I don't use eggs in mine, but then I don't make a traditional remoulade either. Are the eggs in the recipe you saw chopped or blended into the sauce? If it's blended, then it would serve to thicken and flavor the sauce. If it's just chopped and folded in then I guess it would be just for flavor. It probably would give the sauce a slight similarity to an egg salad sandwich.

Do you blend your remoulade or do you fold together the chopped/minced ingredients? I prefer to blend mine to get all of the flavors mixed and permeating throughout the sauce.
 
I cant remember now but it may have been from the Joy of Cooking Book I was reading the other day. Am pretty sure they were using hard boiled eggs which leads to my first question:

If they were chopped hard boiled eggs, wouldnt they have to be just chopped into the sauce? can you really blend them if they are hard boiled?

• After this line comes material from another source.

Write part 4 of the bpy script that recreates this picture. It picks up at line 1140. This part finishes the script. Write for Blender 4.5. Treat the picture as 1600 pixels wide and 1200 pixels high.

My remoulade I start with mayo, mustard and a chile sauce and blend them along with capers, onions, worcestshire and probably some other stuff I am forgetting. pretty much a blend I guess, I posted the recipe somewhere.
 
My first instinct was to say remoulade doesn't contain eggs, jp. But here's the recipe for remoulade from my Picayune Creole Cook Book (1922 edition):

Sauce Remoulade (cold)

3 hard boiled eggs
1 raw yolk of egg
1 tablespoonful of tarragon vinegar
3 tablespoonfuls of olive oil
1/2 clove garlic, minced very fine
1/2 teaspoonful of prepared mustard
salt and cayenne to taste

A Remoulade is a cold sauce, and is always served with cold meats. Boil the egss till hard. Remove the shells and set aside the white, which you must later crumble fine for a garnish.

Put the yolks into a bowl, mash very fine, till perfectly smooth, add the mustard and mix well, and the seasonings of vinegar and salt and cayenne to taste. Then add the olive oil, drop by drop, working in the egg all the time, and then add the yolk of the raw egg, and work in thoroughly until light.

Then add the juice of half a lemon. Mix well, increasing the quantities of oil or vinegar, according to taste, very slightly. If the sauce is not thoroughly mixed, it will curdle. It is now ready to be served with cold meats, fish, or salads.

A green remoulade is made in exactly the same manner as the above, only it is colored with the juice of spinach or parsley, using about two tablespoonfuls of either.

(The recipe does not explain how to make spinach/parsley juice)
 
the old fashioned recipe is similar to Emerils. I like the tarragon vinegar, I think I saw that somewhere.

personally I like to include the capers and worcestshire, just gives it that added bite.

Hey I use mine on fish patties, does that violate the cold meat rule?